For more control of your time, you can take the train to Agra or drive the 125 miles from Delhi. Either way, you will leave your car or a taxi at the required distance, and hire a bicycle rickshaw or motorized vehicle (or walk) to reach the monument. Most transport will drop you at the eastern or western gate, where you will buy tickets, but if you can, make your way to the southern gate - it allows for the most dramatic entrance, in which you move from a medieval city quarter into a garden of paradise.


As a foreigner, you will pay $16 and be required to buy a "day pass" to visit all the monuments - Agra Fort, and others - even if you do not plan to visit them. Day pass is a misnomer: even if you buy it, you must pay additional fees at the other monuments.

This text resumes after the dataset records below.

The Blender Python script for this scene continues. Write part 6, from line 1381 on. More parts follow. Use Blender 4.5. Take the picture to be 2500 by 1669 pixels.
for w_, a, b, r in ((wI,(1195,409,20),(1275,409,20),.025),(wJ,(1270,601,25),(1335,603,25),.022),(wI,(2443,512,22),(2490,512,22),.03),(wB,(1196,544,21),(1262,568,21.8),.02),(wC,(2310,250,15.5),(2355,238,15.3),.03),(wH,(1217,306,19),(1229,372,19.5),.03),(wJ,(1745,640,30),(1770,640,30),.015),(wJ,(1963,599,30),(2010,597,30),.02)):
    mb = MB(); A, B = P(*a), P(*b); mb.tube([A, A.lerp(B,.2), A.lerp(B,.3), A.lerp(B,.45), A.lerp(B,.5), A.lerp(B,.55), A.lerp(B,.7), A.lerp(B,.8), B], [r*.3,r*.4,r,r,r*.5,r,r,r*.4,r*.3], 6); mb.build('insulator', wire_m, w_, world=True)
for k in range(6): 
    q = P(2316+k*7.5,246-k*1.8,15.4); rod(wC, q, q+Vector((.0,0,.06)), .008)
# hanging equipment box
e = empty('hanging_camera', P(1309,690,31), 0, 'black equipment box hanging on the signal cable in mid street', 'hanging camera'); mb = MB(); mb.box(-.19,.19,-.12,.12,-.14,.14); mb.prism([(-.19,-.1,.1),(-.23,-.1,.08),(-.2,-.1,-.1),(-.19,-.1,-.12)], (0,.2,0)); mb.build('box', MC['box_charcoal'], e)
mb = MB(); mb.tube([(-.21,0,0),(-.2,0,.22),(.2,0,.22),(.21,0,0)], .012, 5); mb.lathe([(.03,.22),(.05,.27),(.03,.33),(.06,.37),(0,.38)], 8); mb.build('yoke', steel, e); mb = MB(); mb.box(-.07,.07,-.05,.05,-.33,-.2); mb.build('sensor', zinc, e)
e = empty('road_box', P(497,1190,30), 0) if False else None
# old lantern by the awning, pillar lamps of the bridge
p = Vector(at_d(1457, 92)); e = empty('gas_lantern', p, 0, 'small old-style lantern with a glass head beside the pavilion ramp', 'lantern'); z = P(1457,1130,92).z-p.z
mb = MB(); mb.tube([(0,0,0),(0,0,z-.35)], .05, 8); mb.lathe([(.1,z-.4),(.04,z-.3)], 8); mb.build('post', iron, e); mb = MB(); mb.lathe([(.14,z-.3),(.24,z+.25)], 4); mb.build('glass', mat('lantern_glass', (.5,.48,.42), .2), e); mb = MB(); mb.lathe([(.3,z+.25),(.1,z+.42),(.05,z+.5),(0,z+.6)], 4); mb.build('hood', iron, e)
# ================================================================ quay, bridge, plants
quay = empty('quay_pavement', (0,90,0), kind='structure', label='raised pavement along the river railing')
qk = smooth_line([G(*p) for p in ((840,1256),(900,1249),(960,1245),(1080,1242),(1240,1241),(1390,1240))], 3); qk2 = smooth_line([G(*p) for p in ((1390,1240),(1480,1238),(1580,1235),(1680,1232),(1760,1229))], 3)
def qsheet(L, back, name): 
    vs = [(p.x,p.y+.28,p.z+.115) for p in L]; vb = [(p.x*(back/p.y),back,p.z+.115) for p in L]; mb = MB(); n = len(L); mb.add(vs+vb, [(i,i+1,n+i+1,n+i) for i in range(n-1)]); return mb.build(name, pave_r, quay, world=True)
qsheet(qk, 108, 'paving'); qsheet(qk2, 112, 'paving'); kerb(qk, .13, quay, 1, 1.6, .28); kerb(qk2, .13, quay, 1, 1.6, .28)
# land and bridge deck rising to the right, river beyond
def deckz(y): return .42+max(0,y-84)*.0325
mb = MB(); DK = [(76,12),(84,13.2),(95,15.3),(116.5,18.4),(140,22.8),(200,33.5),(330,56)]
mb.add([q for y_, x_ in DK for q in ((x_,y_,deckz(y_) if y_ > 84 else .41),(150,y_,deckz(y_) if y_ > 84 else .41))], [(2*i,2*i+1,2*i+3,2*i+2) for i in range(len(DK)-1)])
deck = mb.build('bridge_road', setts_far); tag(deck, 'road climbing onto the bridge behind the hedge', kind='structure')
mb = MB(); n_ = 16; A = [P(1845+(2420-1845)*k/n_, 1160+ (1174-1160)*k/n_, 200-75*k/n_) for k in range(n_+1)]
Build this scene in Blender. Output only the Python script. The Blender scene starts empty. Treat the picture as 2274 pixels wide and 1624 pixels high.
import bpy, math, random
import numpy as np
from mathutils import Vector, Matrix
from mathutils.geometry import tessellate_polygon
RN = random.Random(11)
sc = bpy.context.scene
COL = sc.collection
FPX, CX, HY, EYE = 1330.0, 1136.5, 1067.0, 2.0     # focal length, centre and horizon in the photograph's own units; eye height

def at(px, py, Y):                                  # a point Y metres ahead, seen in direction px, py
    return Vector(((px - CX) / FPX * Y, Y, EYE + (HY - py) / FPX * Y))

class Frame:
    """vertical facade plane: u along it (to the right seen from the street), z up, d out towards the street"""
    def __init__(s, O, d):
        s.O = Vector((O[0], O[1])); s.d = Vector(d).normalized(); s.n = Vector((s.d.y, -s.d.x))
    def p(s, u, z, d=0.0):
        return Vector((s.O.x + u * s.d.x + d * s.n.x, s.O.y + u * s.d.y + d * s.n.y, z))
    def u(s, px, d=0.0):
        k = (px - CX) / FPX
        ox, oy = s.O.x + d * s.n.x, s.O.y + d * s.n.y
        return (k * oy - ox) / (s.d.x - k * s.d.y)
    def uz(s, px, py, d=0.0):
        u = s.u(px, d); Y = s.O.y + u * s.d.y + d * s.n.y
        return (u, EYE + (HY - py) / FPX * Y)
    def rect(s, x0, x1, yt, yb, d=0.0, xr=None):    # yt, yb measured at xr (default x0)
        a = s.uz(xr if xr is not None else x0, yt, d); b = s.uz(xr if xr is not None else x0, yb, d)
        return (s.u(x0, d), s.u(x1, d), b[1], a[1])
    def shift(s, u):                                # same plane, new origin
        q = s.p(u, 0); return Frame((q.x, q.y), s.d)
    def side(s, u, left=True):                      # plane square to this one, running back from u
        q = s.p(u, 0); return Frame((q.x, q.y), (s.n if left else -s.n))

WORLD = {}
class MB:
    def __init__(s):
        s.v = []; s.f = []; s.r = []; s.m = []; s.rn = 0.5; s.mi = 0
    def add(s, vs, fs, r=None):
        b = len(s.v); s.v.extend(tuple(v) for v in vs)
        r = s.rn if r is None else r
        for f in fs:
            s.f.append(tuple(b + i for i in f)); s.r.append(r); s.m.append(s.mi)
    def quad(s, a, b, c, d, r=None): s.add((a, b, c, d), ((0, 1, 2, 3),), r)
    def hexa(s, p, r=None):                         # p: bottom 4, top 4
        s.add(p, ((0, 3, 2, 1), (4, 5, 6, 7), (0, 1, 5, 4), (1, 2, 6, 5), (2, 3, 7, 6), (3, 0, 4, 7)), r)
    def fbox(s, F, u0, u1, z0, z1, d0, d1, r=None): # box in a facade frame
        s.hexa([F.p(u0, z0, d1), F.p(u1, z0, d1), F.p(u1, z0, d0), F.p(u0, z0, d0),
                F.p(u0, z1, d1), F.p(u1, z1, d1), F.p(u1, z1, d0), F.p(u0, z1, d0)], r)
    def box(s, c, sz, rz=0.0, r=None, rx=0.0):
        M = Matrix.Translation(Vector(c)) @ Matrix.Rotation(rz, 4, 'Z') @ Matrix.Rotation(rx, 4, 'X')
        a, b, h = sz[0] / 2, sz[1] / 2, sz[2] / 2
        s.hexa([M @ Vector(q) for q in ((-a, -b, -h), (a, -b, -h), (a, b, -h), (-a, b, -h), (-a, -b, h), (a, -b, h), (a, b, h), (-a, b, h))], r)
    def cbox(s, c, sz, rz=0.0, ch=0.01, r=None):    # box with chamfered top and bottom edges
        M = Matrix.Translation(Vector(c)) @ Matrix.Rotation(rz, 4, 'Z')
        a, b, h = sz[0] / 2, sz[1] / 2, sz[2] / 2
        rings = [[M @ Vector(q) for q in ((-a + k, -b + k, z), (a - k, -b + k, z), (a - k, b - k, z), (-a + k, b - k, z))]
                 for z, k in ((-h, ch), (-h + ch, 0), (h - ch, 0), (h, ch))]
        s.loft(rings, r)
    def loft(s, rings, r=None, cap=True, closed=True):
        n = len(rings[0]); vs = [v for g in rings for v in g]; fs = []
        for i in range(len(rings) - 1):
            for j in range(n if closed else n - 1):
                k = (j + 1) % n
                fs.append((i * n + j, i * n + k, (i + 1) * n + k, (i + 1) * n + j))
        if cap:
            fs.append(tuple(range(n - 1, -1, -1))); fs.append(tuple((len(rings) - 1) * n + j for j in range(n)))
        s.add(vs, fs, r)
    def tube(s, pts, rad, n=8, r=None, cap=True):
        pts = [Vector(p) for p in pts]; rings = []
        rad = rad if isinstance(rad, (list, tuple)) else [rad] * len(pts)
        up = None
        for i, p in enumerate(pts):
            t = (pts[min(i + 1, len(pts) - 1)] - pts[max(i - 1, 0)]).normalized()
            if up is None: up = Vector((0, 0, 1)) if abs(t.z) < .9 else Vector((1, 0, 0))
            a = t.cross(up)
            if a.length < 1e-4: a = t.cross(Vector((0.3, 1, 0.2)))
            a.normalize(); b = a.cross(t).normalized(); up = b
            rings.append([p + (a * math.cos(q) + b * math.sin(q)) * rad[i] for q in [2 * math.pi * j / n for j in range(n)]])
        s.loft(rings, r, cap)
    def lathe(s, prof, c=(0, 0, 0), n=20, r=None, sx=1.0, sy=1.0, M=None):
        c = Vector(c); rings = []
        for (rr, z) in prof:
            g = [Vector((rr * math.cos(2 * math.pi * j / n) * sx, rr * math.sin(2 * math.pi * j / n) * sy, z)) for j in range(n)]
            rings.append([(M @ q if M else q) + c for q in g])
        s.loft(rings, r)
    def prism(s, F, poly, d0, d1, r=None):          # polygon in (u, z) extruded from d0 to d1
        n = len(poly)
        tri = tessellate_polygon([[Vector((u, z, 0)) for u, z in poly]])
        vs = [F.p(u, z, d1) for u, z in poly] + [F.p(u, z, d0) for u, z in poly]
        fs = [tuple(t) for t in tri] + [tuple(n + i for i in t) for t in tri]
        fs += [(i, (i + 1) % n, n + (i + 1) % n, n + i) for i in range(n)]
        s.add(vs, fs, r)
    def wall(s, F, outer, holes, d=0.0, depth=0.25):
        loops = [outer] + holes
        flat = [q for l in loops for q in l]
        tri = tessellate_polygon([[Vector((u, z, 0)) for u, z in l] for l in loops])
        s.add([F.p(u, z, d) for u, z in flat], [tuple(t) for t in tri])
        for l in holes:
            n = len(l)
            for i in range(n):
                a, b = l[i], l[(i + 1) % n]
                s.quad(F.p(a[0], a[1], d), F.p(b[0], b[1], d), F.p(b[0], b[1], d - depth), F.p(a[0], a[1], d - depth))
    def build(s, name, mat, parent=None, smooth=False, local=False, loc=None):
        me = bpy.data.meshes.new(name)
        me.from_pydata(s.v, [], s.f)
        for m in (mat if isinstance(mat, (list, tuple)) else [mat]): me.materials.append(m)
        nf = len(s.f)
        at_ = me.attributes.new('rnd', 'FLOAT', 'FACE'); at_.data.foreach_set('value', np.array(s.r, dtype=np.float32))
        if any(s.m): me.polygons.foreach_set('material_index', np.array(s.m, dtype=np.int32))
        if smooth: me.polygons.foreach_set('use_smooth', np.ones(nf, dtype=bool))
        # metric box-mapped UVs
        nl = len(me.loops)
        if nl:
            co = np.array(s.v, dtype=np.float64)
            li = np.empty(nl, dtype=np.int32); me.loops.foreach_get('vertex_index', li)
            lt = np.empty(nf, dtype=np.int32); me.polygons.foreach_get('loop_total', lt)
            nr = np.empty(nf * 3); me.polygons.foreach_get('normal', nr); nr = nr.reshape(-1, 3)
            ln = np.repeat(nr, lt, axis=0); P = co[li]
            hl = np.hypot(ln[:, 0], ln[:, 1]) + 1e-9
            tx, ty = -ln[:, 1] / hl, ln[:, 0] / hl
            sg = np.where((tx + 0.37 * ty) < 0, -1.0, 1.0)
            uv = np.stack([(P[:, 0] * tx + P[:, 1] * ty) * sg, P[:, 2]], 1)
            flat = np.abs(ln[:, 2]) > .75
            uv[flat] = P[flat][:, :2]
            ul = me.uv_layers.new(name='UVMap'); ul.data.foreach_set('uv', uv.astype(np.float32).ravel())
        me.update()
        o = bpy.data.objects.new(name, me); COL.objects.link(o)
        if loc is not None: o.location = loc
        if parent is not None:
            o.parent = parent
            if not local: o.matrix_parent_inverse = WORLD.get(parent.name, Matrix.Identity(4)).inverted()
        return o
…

Getting into the Taj can leave you fairly ragged, between multiple pat-downs by security guards, innumerable government-approved guides wanting to sell their services, and having to check your electronic devices, often with extortionists who demand to be paid. On your way out, the hawkers will pounce.


The Taj, the Agra Fort and Fatepur Sikri are all in Uttar Pradesh, one of India's poorest, most populous states. Unemployment is extremely high, and you cannot blame residents for viewing the monuments and the foreign tourists they draw as an economic lifeline. Desperation sometimes manifests as aggression.


There may be no more brutal, surreal metaphor for that than what one sees on the road between the Taj and Fatepur Sikri; it is lined with men with dancing bears. As cars approach, the small bears are yanked up on their hind legs in the hope of extracting a few rupees from passing motorists.


But perhaps a certain arduousness in visiting the Taj only adds to its effect. Somehow, after navigating the chaos, its beauty is even more remarkable, perhaps more unexpected, when it first floats into view, an image serene and perfect enough to tattoo inside an eyelid.